Audiobook publishers have been courting narrators with their own home recording facilities for some time. The reason is obvious – it’s cheaper. Even paying the reader a ‘premium’ for using their own booth still saves money compared with hiring a real studio with an engineer/producer at the helm.
Home booth productions can also have tighter deadlines, because narrators will sit up all night in their cupboard under the stairs, attic or converted study to get the work done.
But there are signs that the tide is turning. Publishers are seeing negative comments being left by reviewers on audible and other sites about background noise, intelligibility and ‘tone’. Editors are complaining about having to spend more time than they can afford ‘fixing up’ problems with the recording. And we’re seeing proof-readers actually turning down work from self-read authors.
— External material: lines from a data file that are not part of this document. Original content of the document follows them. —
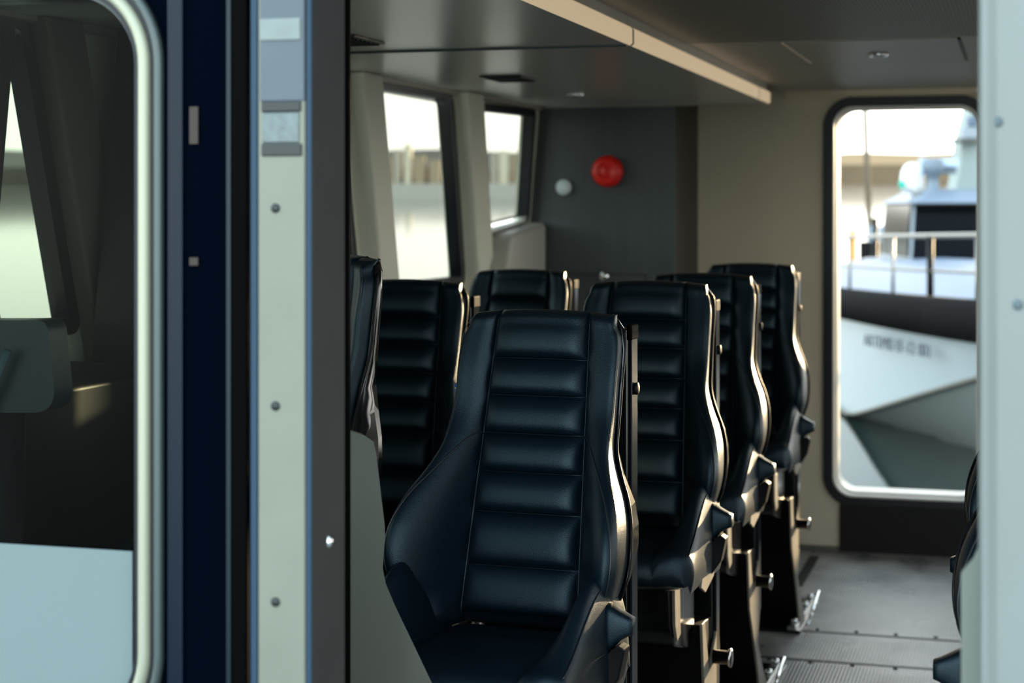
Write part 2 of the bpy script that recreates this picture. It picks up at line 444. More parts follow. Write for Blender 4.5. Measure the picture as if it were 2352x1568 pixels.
for (nm, q, r), h in zip(wins, holes):
    wo = empty(nm, kind='structure')
    inn = inset(h, .042 if nm != 'window_5' else .030)
    holed('gasket', h, [inn], lambda u, v, wv: LW(u, v, wv-.012), .05, M_RUB, wo)
    sheet('pane', inset(h, .03 if nm != 'window_5' else .022), lambda u, v, wv: LW(u, v, wv+.02), M_GW2 if nm in ('window_1', 'window_2') else M_GW, wo)
# wall header rail under the ceiling
bm = bmesh.new()
for (a, b) in ((2.3, 7.45),):
    add_prism(bm, [(WX(a, 2.01)-.01, a, 2.012), (WX(a, 2.01)+.022, a, 2.012), (WX(a, 2.01)+.022, a, 1.998), (WX(a, 2.01)-.01, a, 1.988)], (WX(b, 2.01)-WX(a, 2.01), b-a, 0))
tr = bm_obj('trim_2', bm, mat('pale_trim', (.42, .38, .33), rough=.35)); tag(tr, kind='structure')
# pillars between the windows (padded, raked)
def pillar(y0, y1, d, nm, m=None):
    bm = bmesh.new(); pts = []
    z1, z0 = 2.012, .70
    ring1 = [(WX(y0, z1)-.02, y0, z1), (WX(y0, z1)+d, y0, z1), (WX(y0, z1)+d, y1, z1), (WX(y0, z1)-.02, y1, z1)]
    s = RK*(z1-z0); X0 = WX(y0+s, z0)
    ring0 = [(X0-.02, y0+s, z0), (X0+d, y0+s, z0), (X0+d, y1+s, z0), (X0-.02, y1+s, z0)]
    A = [bm.verts.new(p) for p in ring1]; B = [bm.verts.new(p) for p in ring0]
    for i in range(4): bm.faces.new([A[i], A[(i+1) % 4], B[(i+1) % 4], B[i]])
    bm.faces.new(A); bm.faces.new(list(reversed(B)))
    o = bm_obj(nm, bm, m or M_BEIGE, None, False, .010); tag(o, kind='structure'); return o
pillar(6.39, 6.60, .062, 'trim_3'); pillar(5.37, 5.55, .075, 'trim_4'); pillar(4.38, 4.56, .07, 'trim_5'); pillar(3.60, 3.77, .05, 'trim_6', mat('dimmed_beige_vinyl', (.16, .15, .12), rough=.5)); pillar(3.05, 3.20, .07, 'trim_7', MATS['dimmed_beige_vinyl'])  # two foremost pillars: dimness put into a darker copy of the beige
# ledge under the windows
box('trim_8', (-2.42, 4.6, 1.17), (-2.12, 6.62, 1.238), M_BEIGE, None, .02)['kind'] = 'structure'
# padded box in the corner by the cabinet
xb = -2.005
bm = bmesh.new()
b0 = [(WX(6.9, 1.4)-.02, 6.92, 1.452), (xb, 6.92, 1.452), (xb, 7.44, 1.498), (WX(7.4, 1.4)-.02, 7.44, 1.498)]
b1 = [(WX(6.5, .6)-.02, 6.46, .75), (xb, 6.46, .75), (xb, 7.44, .75), (WX(7.4, .6)-.02, 7.44, .75)]
A = [bm.verts.new(p) for p in b0]; B = [bm.verts.new(p) for p in b1]
for i in range(4): bm.faces.new([A[i], A[(i+1) % 4], B[(i+1) % 4], B[i]])
bm.faces.new(A); bm.faces.new(list(reversed(B)))
o = bm_obj('padded_wall_box', bm, mat('beige_upholstery', (.52, .50, .44), rough=.4), None, False, .022)
tag(o, 'beige padded box with sloping top under the rearmost side window, beside the dark cabinet', 'padded box')

lk = empty('added_dark_locker', (-2.06, 3.86, 0), label='tall black locker added against the side wall to darken the view through the bulkhead window', cat='locker')  # added so the view through the bulkhead window stays dark
prism('body', [(-.17, 0, 1.0), (-.19, 0, .75), (-.19, 0, 0), (.10, 0, 0), (.10, 0, 2.0), (-.08, 0, 2.0)], (0, .70, 0), M_CABD, lk, .006)
box('door', (.10, .02, .05), (.112, .68, 1.95), M_CABD, lk, .003)
box('handle', (.112, .60, 1.0), (.125, .62, 1.14), M_BLACK, lk, .003)
o = prism('added_dark_bench', [(-2.36, 2.34, 0), (-2.02, 2.34, 0), (-2.02, 2.34, 1.16), (-2.10, 2.34, 1.19), (-2.27, 2.34, 1.19)], (0, 1.42, 0), M_CABD, None, .01)  # added dark unit covering the wall that would show too bright here
tag(o, 'low black bench unit added under the side window to darken the bulkhead window view', 'cabinet')

# ---- dark cabinet in the corner
CY = 7.47
cab = empty('tall_cabinet', (-1.8, CY, 0), label='tall dark wood grain cabinet in the rear left corner', cat='cabinet')
xr = -1.436
zs = atY(1400, 630, CY).z
bm = bmesh.new()
cz = [(-2.125+1.8, .016, 0), (xr+1.8, .016, 0), (xr+1.8, .016, 2.155), (-2.06+1.8, .016, 2.155)]
add_prism(bm, cz, (0, .55, 0))
bm_obj('body', bm, M_CABD, cab, False, .002)
xs = atY(1482, 600, CY).x
# front boards: upper fixed board follows the leaning wall on its left
prism('front_panel', [(-2.105+1.8, 0, zs+.002), (xr+1.8, 0, zs+.002), (xr+1.8, 0, 2.15), (-2.04+1.8, 0, 2.15)], (0, .016, 0), M_CAB, cab)
box('door', (-2.10+1.8, .001, .08), (xs+1.8, .016, zs-.002), M_CAB, cab, .001)
box('front_panel', (xs+1.8+.004, 0, .08), (xr+1.8, .016, zs+.0015), M_CAB, cab)
kp = atY(1387, 634, CY-.03)
d = lathe('latch_knob', [(.014, 0), (.014, -.012), (.021, -.018), (.024, -.030), (.018, -.040), (.004, -.043)], M_CHR, 'Y', (kp.x+1.8, .001, kp.z), cab, 24)
# red sounder and white button
pr_ = atY(1393, 393, CY-.05)
ra = lathe('alarm_sounder', [(.058, 0), (.066, -.008), (.070, -.025), (.068, -.045), (.058, -.060), (.042, -.065), (.034, -.063), (.029, -.056), (.024, -.055), (.016, -.060), (.005, -.062)], M_RED, 'Y', (pr_.x, CY-.0005, pr_.z), None, 48)
tag(ra, 'round red alarm sounder mounted on the dark cabinet', 'alarm')
pw = atY(1293, 430, CY-.03)
wb = lathe('wall_button', [(.034, 0), (.036, -.010), (.035, -.024), (.028, -.032), (.015, -.035), (.003, -.0355)], M_WHITE, 'Y', (pw.x, CY-.0005, pw.z), None, 36)
tag(wb, 'small round white button on the dark cabinet, left of the red alarm', 'button')

# ---- rear wall and door window
RY = 8.04
gl_, gr_ = atY(1891, 600, RY).x, atY(2276, 600, RY).x
gt, gb = 1.56+.517, 0.205
go = rrect(gl_, gb, gr_, gt-.012, .135)
rw = holed('wall_back', [(-2.13, -.02), (1.35, -.02), (1.35, 2.16), (-2.06, 2.16)], [go, rrect(gr_+.05, .55, .62, 1.88, .05)], lambda u, v, wv: Vector((u, RY+wv, v)), .07, M_BEIGE2); tag(rw, kind='structure')  # second opening, out of view, added to let sun reach the seats
wd = empty('window_6', kind='structure')
g_in = inset(go, .043)
holed('gasket', go, [g_in], lambda u, v, wv: Vector((u, RY+wv-.018, v)), .05, M_RUB, wd)
f_in = inset(g_in, .008)
holed('frame', g_in, [f_in], lambda u, v, wv: Vector((u, RY+wv-.004, v)), .25, M_FRAME, wd)
sill_in = inset(g_in, .012)
tube('seal_bead', [(p[0], RY+.05, p[1]) for p in inset(g_in, .012)], .006, M_FRAME, wd, 8, True)
sheet('pane', g_in, lambda u, v, wv: Vector((u, RY+.05, v)), glass('clear_door_glass', (.96, .97, .96), 0, .02), wd)
kx = atY(1929, 1200, RY).x
box('baseboard_back', (kx, RY-.02, 0), (1.3, RY, gb+.012), M_KICK)['kind'] = 'structure'
box('baseboard_left', (-1.434, RY-.012, 0), (kx, RY, .02), M_OLIVE)['kind'] = 'structure'

# ---- right wall (outside the frame) with its long windows, through which the sun comes
rh = [rrect(2.6, .62, 4.4, 1.98, .08), rrect(4.6, .62, 6.2, 1.98, .08), rrect(7.10, .62, 7.97, 1.98, .05)]
rwl = holed('wall_right', [(2.26, -.1), (8.04, -.1), (8.04, 2.16), (2.26, 2.16)], rh, lambda u, v, wv: Vector((1.35+wv, u, v)), .06, M_BEIGE2); tag(rwl, kind='structure')

# ---- front bulkhead
FB = 2.20
def fx(px, Y=FB): return atY(px, 500, Y).x
def fz(py, px=600, Y=FB): return atY(px, py, Y).z
# window opening in the bulkhead, left of the doorway
WX1 = fx(383); WZ1 = fz(-95, 300); WZ0 = fz(1740, 300); RR = .150
wout = rrect(WX1-1.28, WZ0, WX1, WZ1, RR, 14)
bh = holed('wall_front', [(-3.6, -.1), (fx(578), -.1), (fx(578), 2.3), (-3.6, 2.3)], [wout], lambda u, v, wv: Vector((u, FB+wv, v)), .05, M_NAVY); tag(bh, kind='structure')
wf = empty('window_7', kind='structure')
q1 = inset(wout, .006)
def ringt(nm, d, Y, r, m): return tube(nm, [(p[0], Y, p[1]) for p in inset(wout, d)], r, m, wf, 12, True)
holed('gasket', wout, [inset(wout, .046)], lambda u, v, wv: Vector((u, FB+wv-.008, v)), .05, M_RUB, wf)
ringt('outer_bead', .007, FB-.010, .0072, M_LIP2)
ringt('inner_bead', .030, FB-.008, .0095, M_LIP)
holed('inner_frame', inset(wout, .038), [inset(wout, .050)], lambda u, v, wv: Vector((u, FB+wv, v)), .07, M_LIP2, wf)
sheet('pane', inset(wout, .045), lambda u, v, wv: Vector((u, FB+.02, v)), glass('tinted_door_glass', (.34, .40, .36), 0, .05), wf)
fzt = fz(1256, 150, FB+.015); xa = WX1-1.235; xb_ = fx(306, FB+.015)
prism('frosted_film', [(xa, FB+.012, WZ0+.05), (xb_, FB+.012, WZ0+.05), (xb_, FB+.012, fzt), (xa, FB+.012, fzt)], (0, .004, 0), M_FILM, wf)
# navy reveal strips right of the window
box('trim_9', (fx(540), FB-.012, -.1), (fx(576), FB, 2.3), M_JET, None, .003)['kind'] = 'structure'
# bands, and reflected sun glints painted as small bronze plates, on the navy panel
tr = empty('trim_14', kind='structure')
box('navy_band', (fx(386), FB-.006, -.1), (fx(424), FB+.001, 2.3), mat('navy_band', (.0015, .007, .016), rough=.3, spec=.15), tr, .003)
box('edge_line', (fx(522), FB-.004, -.1), (fx(533), FB+.001, 2.3), mat('teal_line', (.004, .014, .018), rough=.3, spec=.2), tr, .001)
for (a, b) in ((242, 330), (592, 612)):
    box('bronze_glint', (fx(437), FB-.004, fz(b)), (fx(458), FB+.001, fz(a)), mat('painted_bronze_glint', (.018, .011, .006), rough=.4, spec=.3), tr, .001)
# aluminium door post
AY = 2.10
post = empty('trim_10', kind='structure')
x0, x1, x2, x3 = [atY(p, 500, AY).x for p in (574, 592, 700, 714)]
box('post_body', (x0, AY+.004, -.1), (x3, FB+.02, 2.3), M_ALUD, post, .002)
box('post_face', (x1, AY, -.1), (x2, AY+.006, 2.3), M_ALU, post, .003)
box('post_edge', (x0, AY+.001, -.1), (x1-.001, AY+.006, 2.3), M_ALUB, post, .002)
box('post_edge', (x2+.001, AY+.001, -.1), (x3, AY+.006, 2.3), M_ALUB, post, .002)
for py in (478, 932, 1382):
    p = atY(633, py, AY)
    lathe('screw', [(.0062, 0), (.0062, -.0015), (.004, -.003)], mat('screw_steel', (.02, .025, .025), rough=.4, metal=.5), 'Y', (p.x, AY, p.z), post, 16)
def pbox(nm, a, b, c, d_, m, y0, y1, par, bev=.002):
    p, q = atY(a, b, AY), atY(c, d_, AY)
    return box(nm, (min(p.x, q.x), y0, min(p.z, q.z)), (max(p.x, q.x), y1, max(p.z, q.z)), m, par, bev)
pbox('latch_slot', 601, 233, 692, 256, mat('latch_dark', (.010, .014, .014), rough=.5), AY-.003, AY+.004, post)
pbox('latch_slot', 601, 330, 694, 358, MATS['latch_dark'], AY-.003, AY+.004, post)
pbox('latch_plate', 603, 258, 688, 328, mat('latch_scratched', (.09, .115, .12), rough=.35, metal=.4, var=.6, vscale=70), AY-.002, AY+.004, post)
pbox('upper_plate', 597, -80, 700, 232, mat('grey_blue_plate', (.06, .08, .10), rough=.45, metal=.2, var=.25, vscale=14), AY-.0015, AY+.004, post)
pbox('sealant_patch', 598, 44, 692, 92, mat('sealant', (.17, .20, .19), rough=.6, var=.2, vscale=40), AY-.004, AY, post, .004)
# dark reveal of the post, facing the doorway
RX = atY(714, 500, AY).x
x_r = atY(764, 500, 2.21).x
prism('post_reveal', [(RX-.03, AY+.01, -.1), (RX, AY+.01, -.1), (x_r, 2.21, -.1), (x_r-.05, 2.21, -.1)], (0, 0, 2.4), mat('grey_brown_reveal', (.028, .026, .023), rough=.8, spec=.1, var=.3, vscale=10), post)  # dark grey-brown with uneven tone
p = atY(743, 1247, 2.15)
lathe('stud', [(.009, 0), (.009, -.006), (.004, -.009)], M_CHR, 'Y', (p.x, 2.165, p.z), post, 16)
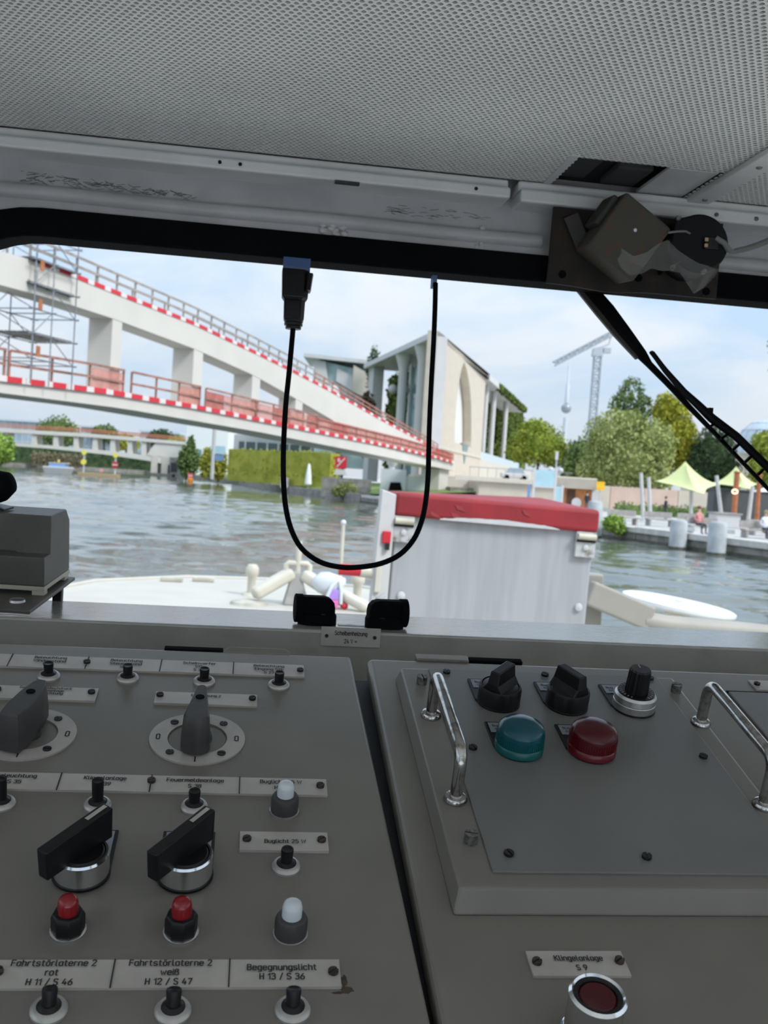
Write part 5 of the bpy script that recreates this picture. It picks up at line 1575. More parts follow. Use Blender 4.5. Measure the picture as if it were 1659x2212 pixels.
MB().box(1.2, 4.0, -0.6, 0.5, 0.1, 0.75).build('kerb', stone_cap, wlp, 0)
link('climber', foliage([(0.2, -0.2, 1.2, 1.1, 0.25, 0.8), (-0.8, -0.2, 0.9, 0.7, 0.25, 0.6)], 700, 0.12, 61, 0.5), lf_wil, wlp, 0)
sb = sthing('shipping_sign', 'red and white square shipping sign on a post by the bank', 'sign', (-5.0, 110.5, 0.7))
MB().box(-0.65, 0.65, -0.05, 0.05, 2.65, 3.95).build('board', sig_red, sb, 0)
for p in ([(-0.5, 2.8), (-0.34, 2.8), (0.5, 3.8), (0.34, 3.8)], [(-0.12, 3.35), (0.12, 3.35), (0.12, 3.5), (-0.12, 3.5)], [(-0.35, 3.35), (-0.15, 3.35), (-0.15, 3.75), (-0.35, 3.75)]):
    MB().add([(x, -0.055, z) for x, z in p] + [(x, -0.05, z) for x, z in p], [(0, 1, 2, 3), (7, 6, 5, 4), (0, 4, 5, 1), (1, 5, 6, 2), (2, 6, 7, 3), (3, 7, 4, 0)]).build('marking', roof_white, sb, 0)
MB().hexa([(-0.75, -0.06, 1.95), (0.75, -0.06, 1.95), (0.75, 0.04, 1.95), (-0.75, 0.04, 1.95), (-0.45, -0.06, 2.55), (0.45, -0.06, 2.55), (0.45, 0.04, 2.55), (-0.45, 0.04, 2.55)]).build('lower_board', roof_white, sb, 0)
MB().tube([(0, 0.08, 0), (0, 0.08, 3.9)], 0.05, 8).build('post', pole_white, sb, 60)
pz = sthing('parasol', 'folded white parasol in front of the yellow green hedge', 'parasol', (-9.1, 119.5, 1.0))
MB().lathe([(0.1, 0.25), (0.42, 0.35), (0.33, 1.4), (0.14, 2.6), (0.05, 2.75)], (0, 0, 0), 10).build('canopy', sail_white, pz, 50)
MB().tube([(0, 0, -0.1), (0, 0, 2.8)], 0.04, 6).build('pole', pole_white, pz, 60)
for k, (x, y, lab) in enumerate([(-20.6, 163, 'left of two grey boxes at the water edge below the hedge'), (-18.6, 159, 'right of two grey boxes at the water edge below the hedge'), (-12.6, 127, 'pale mooring box on the bank under the middle of the hedge')]):
    t = sthing('mooring_box', lab, 'box', (x, y, 0.6), 'boxes on the bank below the hedge')
    MB().box(-0.5, 0.5, -0.3, 0.3, 0, 1.2).build('body', pile_grey, t, 0, 0.04)
    MB().box(-0.55, 0.55, -0.35, 0.35, 1.2, 1.3).build('lid', stone_cap, t, 0)
is_ = sthing('information_sign', 'blue and white board on a white mast left of the hedge', 'sign', (-23.9, 140, 1.0))
MB().tube([(0, 0, 0), (0, 0, 8.2)], 0.26, 8).build('mast', pole_white, is_, 60)
MB().box(0.15, 1.6, -0.15, -0.05, 3.5, 4.6).build('upper_board', board_blue, is_, 0)
MB().box(0.15, 1.5, -0.15, -0.05, 2.6, 3.35).build('lower_board', deep_blue, is_, 0)

# ---- far bridge, its approach and what lies behind
fb = sthing('concrete_bridge', 'white concrete arch bridge with orange guard rail, far across the river', 'bridge', (-88, 230, 0))
# local x to the right
FD = [(-8, 7.75), (0, 7.62), (20, 7.75), (44, 7.35)]
FT = [(-8, 8.65), (0, 8.5), (20, 8.6), (44, 8.05)]
FLB = [(-8, 4.6), (0, 4.75), (12, 4.6), (24, 4.1), (34, 3.3), (38.5, 2.6)]
FLT = [(-8, 5.6), (0, 5.5), (12, 5.35), (24, 5.0), (34, 4.5), (40, 4.4)]
beam(MB(), list(np.linspace(-8, 44.2, 20)), FT, FD, 0, 5).build('deck', bridge_white, fb, 30)
beam(MB(), list(np.linspace(-8, 39, 20)), FLT, FLB, 0.3, 4.6).build('arch_rib', bridge_white, fb, 30)
for x in (1, 7.5, 12.4, 17.0, 21.3, 25.3, 29.2, 32.4):
    MB().box(x, x + 1.05, 0.35, 4.5, lerp(FLT, x) - 0.2, lerp(FD, x) + 0.1).build('spandrel_post', bridge_white, fb, 0)
MB().hexa([(33.5, 0.3, 4.3), (43.8, 0.3, 4.3), (43.8, 4.6, 4.3), (33.5, 4.6, 4.3), (35.5, 0.3, 7.4), (43.8, 0.3, 7.3), (43.8, 4.6, 7.3), (35.5, 4.6, 7.4)]).build('end_block', bridge_white, fb, 0)
MB().box(34.8, 36.2, 0.2, 4.7, 0.6, 4.4).box(37.2, 38.6, 0.2, 4.7, 0.6, 4.4).build('pier', beige_stone2, fb, 0)
MB().box(39, 43.5, 0.1, 5, 0.6, 4.4).build('abutment', stone_quay, fb, 0)
MB().box(39.3, 40.8, 0.02, 0.12, 1.1, 3.2).build('abutment_opening', dark_void, fb, 0)
orange = mat('rail_orange', (0.52, 0.19, 0.11), 0.7, var=0.1)
for i in range(13):
    a, c_ = -8 + 4 * i, -4 + 4 * i
    for hgt in (0.45, 0.9):
        MB().bar((a, 0.05, lerp(FT, a) + hgt), (c_, 0.05, lerp(FT, c_) + hgt), 0.08, 0.28).build('guard_board', orange, fb, 0)
    MB().box(a - 0.06, a + 0.06, 0, 0.15, lerp(FT, a), lerp(FT, a) + 1.05).build('rail_post', orange, fb, 0)
hb = sthing('bank_hedge', 'long dark green hedge under the far bridge', 'hedge', (-62, 262, 0.7))
MB().box(-40, 12, 0, 2, 0, 4.4).build('hedge_body', lf_dark, hb, 0)
link('foliage', foliage([(-39 + 1.9 * i, 0.3, 2.2, 1.3, 0.8, 2.4) for i in range(27)], 2400, 0.3, 71), lf_dark, hb, 0)
rb = sthing('reed_bank', 'brown reed bed at the left under the far bridge', 'reeds', (-80, 243, 0.7))
link('reeds', foliage([(-4 + 1.6 * i, 0, 1.5, 1.2, 0.6, 1.7) for i in range(8)], 2200, 0.25, 72, 3.0), leafmat('reed_straw', (0.22, 0.19, 0.12), (0.34, 0.29, 0.19)), rb, 0)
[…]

And we’ve noticed that the big operators we work with are going back to being a lot more picky about audio quality than they’ve been of late.
Of course, not all “home booths” are the same. Well-known long-standing ‘high end’ professional narrators sometimes install pro-quality facilities at home and benefit from the convenience and extra revenue this gives them. But these are the exception.
Audiobook production isn’t the same as podcasting, for example, and sticking a USB microphone on the dining table is increasingly being seen as not good enough. Furthermore, working solo is much harder than it might seem – and being guided by an experienced professional engineer/producer is more than worth the extra production cost.